I don’t follow Mother Church’s dicta, but I do try to keep up with world issues, so maybe for Lent we could talk about palm.
How a food feels to us has a lot to do with how much we like it, and the makers of baked goods, especially those that need a substantial shelf life, really like palm. Palm oil is now in hundreds of products including dog biscuits, as if our hounds even cared about mouth feel. Instead of having all peanut butter, Jif, for instance, contains peanuts and palm oil. A crazy/busy sale on Nutella in Paris recently made local news; Nutella was reformulated a decade ago to use palm oil instead of transfats, but it still has mostly sugar, then palm oil, hazelnuts, etc.
I ask you, good Catholics (and everyone), to take up this cause for the sake of the rainforests and orangutans, being wiped out so we can enjoy this 21st-century abomination.
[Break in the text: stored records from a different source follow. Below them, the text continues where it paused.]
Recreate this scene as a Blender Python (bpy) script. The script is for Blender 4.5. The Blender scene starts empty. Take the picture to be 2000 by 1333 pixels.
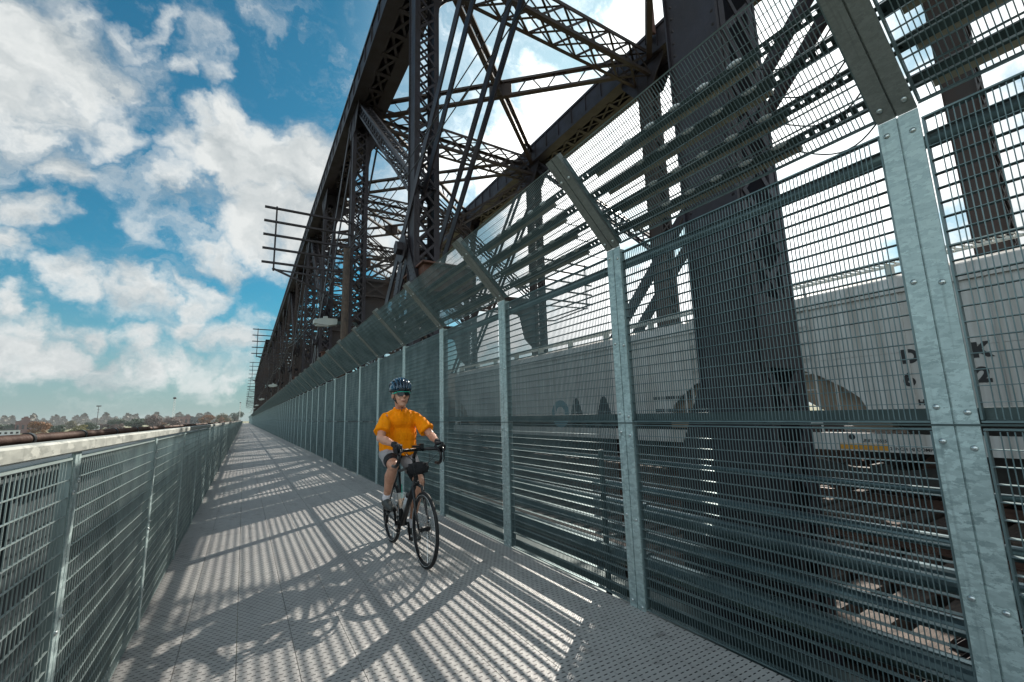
import bpy, math, random
import numpy as np
from mathutils import Vector, Matrix
R = math.radians
sc = bpy.context.scene
col = sc.collection
rnd = random.Random(7)

# ------------------------------------------------------------------ camera
YAW, PIT, ROLL, FPX = .5464, .1618, -.0297, 857.0
F = Vector((math.sin(YAW)*math.cos(PIT), math.cos(YAW)*math.cos(PIT), math.sin(PIT)))
Rt = Vector((math.cos(YAW), -math.sin(YAW), 0)); Up = Rt.cross(F)
R2 = Rt*math.cos(ROLL)+Up*math.sin(ROLL); U2 = -Rt*math.sin(ROLL)+Up*math.cos(ROLL)
EYE = Vector((0, 0, 1.4))
cam = bpy.data.objects.new('camera', bpy.data.cameras.new('camera')); col.objects.link(cam)
cam.matrix_world = Matrix(((R2.x, U2.x, -F.x, 0), (R2.y, U2.y, -F.y, 0), (R2.z, U2.z, -F.z, 1.4), (0, 0, 0, 1)))
cam.data.sensor_width = 36; cam.data.lens = FPX*36/2000
cam.data.clip_start = .05; cam.data.clip_end = 8000
sc.camera = cam

def ray(x, y):                      # direction in the world of a pixel of the 2000 px photograph
    return (F + R2*(x-1000)/FPX - U2*(y-666.5)/FPX).normalized()

# ------------------------------------------------------------------ light
SUN = ray(1288, 236)
SUN_EL = math.asin(SUN.z); SUN_AZ = math.atan2(SUN.x, SUN.y)
sun = bpy.data.lights.new('sun', 'SUN'); sun.energy = 5.0; sun.angle = R(.53); sun.color = (1, .93, .83)
so = bpy.data.objects.new('sun', sun); col.objects.link(so)
so.rotation_euler = (-SUN).to_track_quat('-Z', 'Y').to_euler(); so.location = (10, 10, 30)
sc.view_settings.view_transform = 'Standard'; sc.view_settings.look = 'None'
sc.view_settings.exposure = .75; sc.view_settings.gamma = 1
sc.view_settings.use_curve_mapping = False
sc.cycles.max_bounces = 8; sc.cycles.diffuse_bounces = 5; sc.cycles.glossy_bounces = 4
sc.cycles.transparent_max_bounces = 12

class NT:                           # tiny node-tree helper
    def __init__(s, tree): s.t = tree; s.n = tree.nodes; s.l = tree.links
    def add(s, typ, **kw):
        n = s.n.new(typ)
        for k, v in kw.items():
            if k.startswith('i_'): n.inputs[k[2:]].default_value = v
            else: setattr(n, k, v)
        return n
    def link(s, a, b): s.l.new(a, b)
    def math(s, op, a, b=None, clamp=False):
        n = s.n.new('ShaderNodeMath'); n.operation = op; n.use_clamp = clamp
        for i, q in enumerate((a, b)):
            if q is None: continue
            if isinstance(q, (int, float)): n.inputs[i].default_value = q
            else: s.l.new(q, n.inputs[i])
        return n.outputs[0]
    def vmath(s, op, a, b=None):
        n = s.n.new('ShaderNodeVectorMath'); n.operation = op
        for i, q in enumerate((a, b)):
            if q is None: continue
            if isinstance(q, (tuple, Vector)): n.inputs[i].default_value = q
            else: s.l.new(q, n.inputs[i])
        return n.outputs['Value'] if op in ('LENGTH', 'DISTANCE', 'DOT_PRODUCT') else n.outputs['Vector']
    def noise(s, vec, scale, detail=4, rough=.55, dist=0):
        n = s.n.new('ShaderNodeTexNoise'); n.inputs['Scale'].default_value = scale
        n.inputs['Detail'].default_value = detail; n.inputs['Roughness'].default_value = rough
        n.inputs['Distortion'].default_value = dist
        if vec is not None: s.l.new(vec, n.inputs['Vector'])
        return n
    def mix(s, fac, a, b, mode='MIX'):
        n = s.n.new('ShaderNodeMix'); n.data_type = 'RGBA'; n.blend_type = mode
        for k, q in (('Factor', fac), ('A', a), ('B', b)):
            inp = [i for i in n.inputs if i.name == k and i.enabled][0] if k != 'Factor' else n.inputs[0]
            if isinstance(q, (int, float)): inp.default_value = q
            elif isinstance(q, tuple): inp.default_value = q if len(q) == 4 else q+(1,)
            else: s.l.new(q, inp)
        return [o for o in n.outputs if o.enabled][0]
    def maprange(s, v, a, b, c, d, smooth=False):
        n = s.n.new('ShaderNodeMapRange'); n.clamp = True
        if smooth: n.interpolation_type = 'SMOOTHSTEP'
        s.l.new(v, n.inputs[0])
        for i, q in enumerate((a, b, c, d)): n.inputs[i+1].default_value = q
        return n.outputs[0]

# ------------------------------------------------------------------ sky
world = bpy.data.worlds.new('World'); sc.world = world; world.use_nodes = True
w = NT(world.node_tree); w.n.clear()
wout = w.add('ShaderNodeOutputWorld'); bg = w.add('ShaderNodeBackground'); bg.inputs[1].default_value = .08
w.link(bg.outputs[0], wout.inputs[0])
sky = w.add('ShaderNodeTexSky'); sky.sky_type = 'NISHITA'; sky.sun_disc = False
sky.sun_elevation = SUN_EL; sky.sun_rotation = SUN_AZ; sky.air_density = 1.1; sky.dust_density = .6; sky.ozone_density = 1.5
D = w.add('ShaderNodeTexCoord').outputs['Generated']
warpn = w.noise(D, 5.5, 6, .6)
warp = w.vmath('SUBTRACT', warpn.outputs['Color'], (.5, .5, .5))
sw = w.n.new('ShaderNodeVectorMath'); sw.operation = 'SCALE'; w.link(warp, sw.inputs[0]); sw.inputs['Scale'].default_value = .26
DW = w.vmath('ADD', D, sw.outputs[0])
# banks of cloud: where each one stands in the sky (pixel of the photograph -> direction), radius px, density
BANKS = [(60, 90, 200, 1), (170, 210, 110, .8), (20, 230, 100, .7), (300, 130, 60, .45), (400, 90, 70, .5), (450, 160, 50, .6), (330, 40, 45, .6), (370, 130, 45, .6), (250, 130, 60, .6), (290, 190, 40, .5),
         (520, 40, 60, .42), (340, 280, 70, .75), (420, 300, 95, 1), (520, 300, 100, 1), (600, 330, 110, 1), (500, 420, 100, .9), (600, 440, 110, .9),
         (420, 500, 60, .7), (330, 350, 60, .7), (40, 400, 90, 1), (30, 500, 90, 1), (140, 540, 80, .95), (250, 560, 80, .9), (350, 585, 60, .8),
         (40, 640, 70, .9), (140, 650, 60, .9), (230, 670, 60, .8), (340, 640, 60, .85), (420, 660, 70, .9), (140, 120, 130, .9), (260, 60, 70, .6), (250, 730, 70, .8), (380, 730, 70, .7),
         (100, 720, 80, .95), (20, 700, 80, .95), (180, 735, 60, .85), (320, 715, 60, .8), (450, 720, 50, .7), (335, 762, 22, .5), (440, 760, 22, .5), (100, 790, 25, .35), (220, 788, 22, .35), (480, 600, 50, .6), (300, 430, 70, .55), (200, 330, 70, .5), (110, 320, 80, .8), (380, 560, 60, .8), (270, 610, 50, .5), (700, 30, 40, .4),
         (1050, 220, 85, 1), (1150, 240, 110, 1), (1250, 60, 120, 1), (1350, 150, 170, 1), (1000, 330, 90, .9), (850, 330, 120, .75), (800, 480, 140, .8),
         (900, 250, 60, .5), (1300, 300, 220, 1), (1500, 200, 220, 1), (1100, 450, 200, 1), (1600, 450, 250, 1), (1850, 300, 250, 1), (2200, 400, 400, 1), (2100, 0, 200, .9),
         (1000, 620, 140, .95), (1150, 600, 160, 1), (1350, 640, 200, 1), (1650, 650, 260, 1), (1900, 600, 250, 1), (800, 650, 100, .8), (1500, -300, 350, .8), (1000, -500, 250, .7), (-300, 300, 300, .9), (-500, 700, 250, .8), (2600, 700, 500, 1)]
FILL_BANKS = [((-1, .05, .35), .45, 1), ((-.75, -.7, .5), .6, 1), ((0, -1, .35), .55, 1), ((.2, -.2, 1), .5, .9), ((.8, -.6, .4), .5, .9), ((-.5, .1, 1), .35, .8)]  # bright cloud banks out of frame, added to raise the ambient light
acc = None
for (v_, rad, bd) in FILL_BANKS:
    m = w.maprange(w.vmath('DISTANCE', DW, tuple(Vector(v_).normalized())), rad*1.3, rad*.4, 0, bd, True)
    acc = m if acc is None else w.math('MAXIMUM', acc, m)
for (bx, by, br, bd) in BANKS:
    c = ray(bx, by); rad = ((ray(bx+br, by)-c).length + (ray(bx, by+br)-c).length)/2
    d = w.vmath('DISTANCE', DW, tuple(c))
    m = w.maprange(d, rad*1.35, rad*.25, 0, bd, True)
    acc = m if acc is None else w.math('MAXIMUM', acc, m)
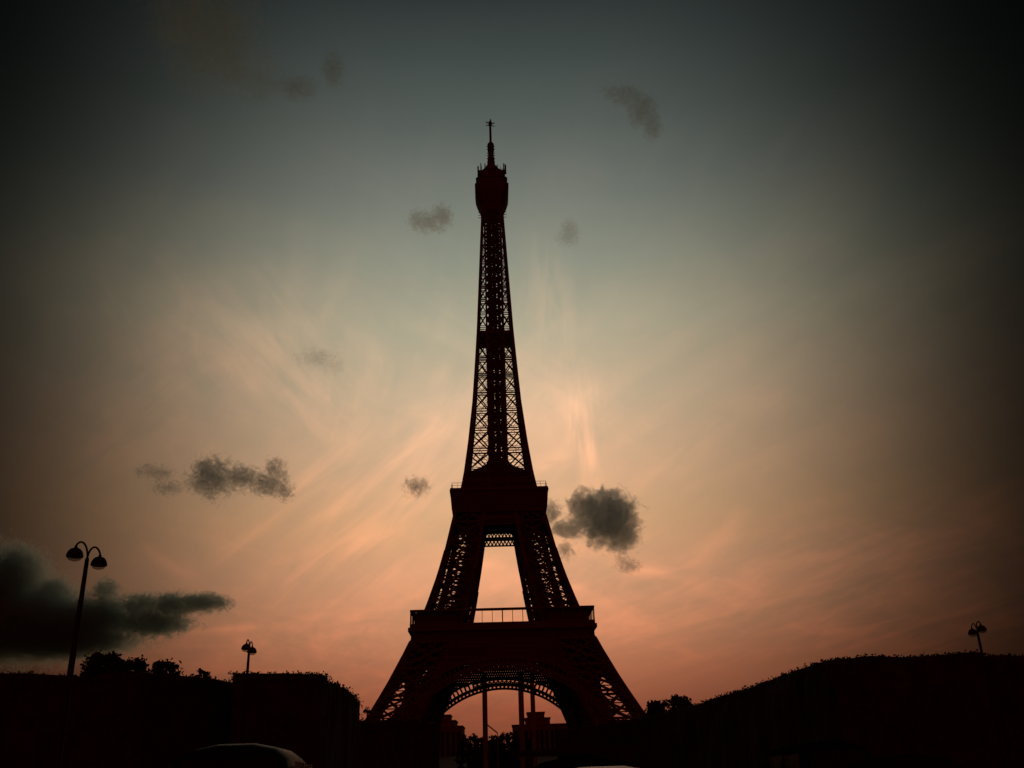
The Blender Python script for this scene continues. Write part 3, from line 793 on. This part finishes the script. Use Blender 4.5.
# ------------------------------------------------------------------ dark clouds
def cloud(label, Y, lobes, dens=.05, soft=.25, amp=2.0, nscale=6.0, color=(.82, .955, .985), seed=0.0, th=.05):
    """lobes: (px x, px y, radius x, radius y); a volume with its own depth"""
    cx = sum(l[0] for l in lobes)/len(lobes); cy = sum(l[1] for l in lobes)/len(lobes)
    c0 = at(cx, cy, Y); k = (at(cx+1, cy, Y)-c0).length; kz = (at(cx, cy-1, Y)-c0).z
    L = []; PK = []
    for lo_ in lobes:
        x, y, rx, ry = lo_[:4]; p = at(x, y, Y)-c0; PK.append(lo_[4] if len(lo_) > 4 else 1.0); L.append((Vector((p.x, 0, p.z)), Vector((rx*k, (rx*ry)**.5*k, ry*kz))))
    def field(q): return max(k_-Vector(((q.x-c.x)/r.x, (q.y-c.y)/r.y, (q.z-c.z)/r.z)).length for (c, r), k_ in zip(L, PK))
    import bmesh
    bm = bmesh.new(); bmesh.ops.create_icosphere(bm, subdivisions=5, radius=1.0)
    ext = max(abs(c.x)+r.x for c, r in L)*1.2
    for v in bm.verts:
        dd = v.co.normalized(); best = ext*.02
        for i in range(1, 60):
            q = dd*(ext*i/59)
            if field(q) > -.4: best = ext*i/59
        v.co = dd*best
    for _ in range(2): bmesh.ops.smooth_vert(bm, verts=bm.verts, factor=.5, use_axis_x=True, use_axis_y=True, use_axis_z=True)
    me = bpy.data.meshes.new('cloud'); bm.to_mesh(me); bm.free()
    o = bpy.data.objects.new('cloud', me); sc.collection.objects.link(o); o.location = c0
    m = bpy.data.materials.new('cloud vapour'); m.use_nodes = True; n = m.node_tree; n.nodes.clear(); b = NB(n)
    tc = b.n('ShaderNodeTexCoord').outputs['Object']; acc = None
    for (c, r), k_ in zip(L, PK):
        f = b.m('SUBTRACT', k_, b.v('LENGTH', b.v('DIVIDE', b.v('SUBTRACT', tc, tuple(c)), tuple(r))))
        acc = f if acc is None else b.m('SMOOTH_MAX', acc, f, .18)
    avg = sum(min(r.x, r.z) for c, r in L)/len(L)
    nv = b.v('ADD', tc, (seed*avg*10, seed*avg*3, 0))
    nz = b.noise(nv, nscale/avg*.5, 3, .5, 1.1)
    val = b.m('ADD', acc, b.m('MULTIPLY', b.m('SUBTRACT', nz, .5), amp))
    dn = b.m('MULTIPLY', b.sm(val, th, th+soft), dens/avg*30)
    pv_ = b.n('ShaderNodeVolumePrincipled'); pv_.inputs['Color'].default_value = (*color, 1); b.put(pv_.inputs['Density'], dn)
    pv_.inputs['Anisotropy'].default_value = .7
    om = b.n('ShaderNodeOutputMaterial'); n.links.new(pv_.outputs[0], om.inputs[1])
    me.materials.append(m)
    tag(o, label, 'cloud', 'dark clouds at dusk'); return o
cloud('dense round dark cloud right of the tower, just below the second platform', 2500,
      [(608, 519, 34, 31), (588, 511, 24, 25), (620, 535, 22, 20), (604, 500, 22, 14), (570, 528, 30, 14, .85), (552, 514, 20, 24, .62), (566, 548, 22, 22, .5)], dens=.07, seed=1.3, nscale=4.5, amp=1.7)
cloud('ragged dark grey cloud strip on the left, above the lamp and bank', 2600,
      [(212, 478, 26, 22), (205, 470, 14, 16), (240, 478, 26, 13), (268, 484, 24, 13), (276, 470, 12, 14), (284, 492, 12, 10)], dens=.05, amp=3.0, nscale=4.5, th=.12, seed=2.2, soft=.4)
cloud('small faint cloud wisp left of the ragged cloud strip', 2600, [(160, 474, 16, 9), (150, 470, 12, 8), (168, 488, 20, 8), (142, 472, 10, 7)], dens=.025, amp=3.4, nscale=4, th=.15, seed=3.7, soft=.5)
cloud('very large dark cloud bank low on the left, behind the tallest lamp', 3000,
      [(20, 628, 110, 36), (18, 574, 30, 32), (52, 598, 26, 24), (85, 620, 68, 27), (106, 592, 14, 16), (142, 606, 28, 15), (172, 606, 34, 15), (198, 603, 38, 11), (152, 623, 46, 16), (60, 640, 90, 22), (-40, 600, 90, 60)],
      dens=.14, amp=2.0, nscale=8, seed=4.1, color=(.62, .78, .77))
cloud('tiny dark cloud left of the second platform', 2500, [(416, 487, 15, 11), (422, 485, 10, 9)], dens=.035, amp=3.2, nscale=4, th=.15, seed=5.2, soft=.5)
cloud('curled grey cloud upper left of the tower, level with the summit', 2400, [(441, 217, 14, 14), (428, 223, 18, 11), (417, 220, 12, 11)], dens=.022, amp=2.4, nscale=4, seed=6.4, soft=.5)
cloud('small grey wisp right of the tower shaft', 2400, [(570, 232, 12, 16), (567, 238, 14, 8)], dens=.009, amp=2, seed=7.7, soft=.5)
cloud('slanting grey cloud high on the right of the summit', 2400, [(628, 96, 20, 12), (642, 110, 18, 18), (652, 124, 12, 18), (615, 92, 20, 8)], dens=.014, amp=2.4, seed=8.3, color=(.5, .62, .58), nscale=5, soft=.5)
cloud('tiny wisp under the round dark cloud', 2500, [(628, 566, 14, 8), (622, 560, 8, 7)], dens=.02, amp=3.2, nscale=4, seed=9.1, soft=.5)
cloud('faint wisp halfway up the left sky', 2500, [(318, 358, 26, 9), (334, 366, 12, 9)], dens=.006, amp=3.2, nscale=4, th=.1, seed=9.9, soft=.5)
cloud('dim dark smudge of cloud high on the left', 2400, [(215, 40, 60, 50), (255, 82, 40, 18), (190, 15, 50, 40)], dens=.02, amp=2.2, seed=10.6, color=(.5, .62, .58), nscale=5, soft=.6)
cloud('small dim cloud at the top, left of the tower axis', 2400, [(333, 70, 14, 20), (298, 88, 26, 12)], dens=.015, amp=2.4, seed=11.6, color=(.5, .62, .58), nscale=5, soft=.6)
The biodiversity the forests evolved and still need are being cut down, with plantations of palm put in instead. The orangs try to return to what used to be their familiar foraging grounds — their homes — and are shot.
But what has this to do with the church? Palm Sunday. Palm fronds come from some of the same trees, when we shouldn’t be wiping out or denuding any of the planet’s trees for what is essentially decorations.
The dried fronds represent what was strewn before Christ; they are then burned. As has been said of eggs and rabbits (the bane of many gardens), this, too, in terms of communal fires, is a throwback to pagan times. And even having the palms dried and folded just so, into the shape of a cross, what does that do, really, to honor Jesus’s teachings? Like waving flags, finding, folding and burning palm fronds doesn’t heal the sick, it doesn’t feed the poor, it doesn’t raise the nearly dead. Can’t paper crosses – maybe folded by the homebound elderly or little children – assuage the faithful just as well, and the jungle catch a breather?
Last year the Pope declared everyone could ditch fish for St Patrick’s Day (and fish during Lent wasn’t an order from Jesus, but an attempt by the old Church to keep fishermen in business those six weeks, when everyone was doing penance by giving up all meat). The Pope could easily decree an end to palm fronds, and, by extension, palm oil. Will he?
Meanwhile, New Zealand has adjudged a river as having the same rights as a person. Economics will no longer trump ecology there. Now that’s progressive.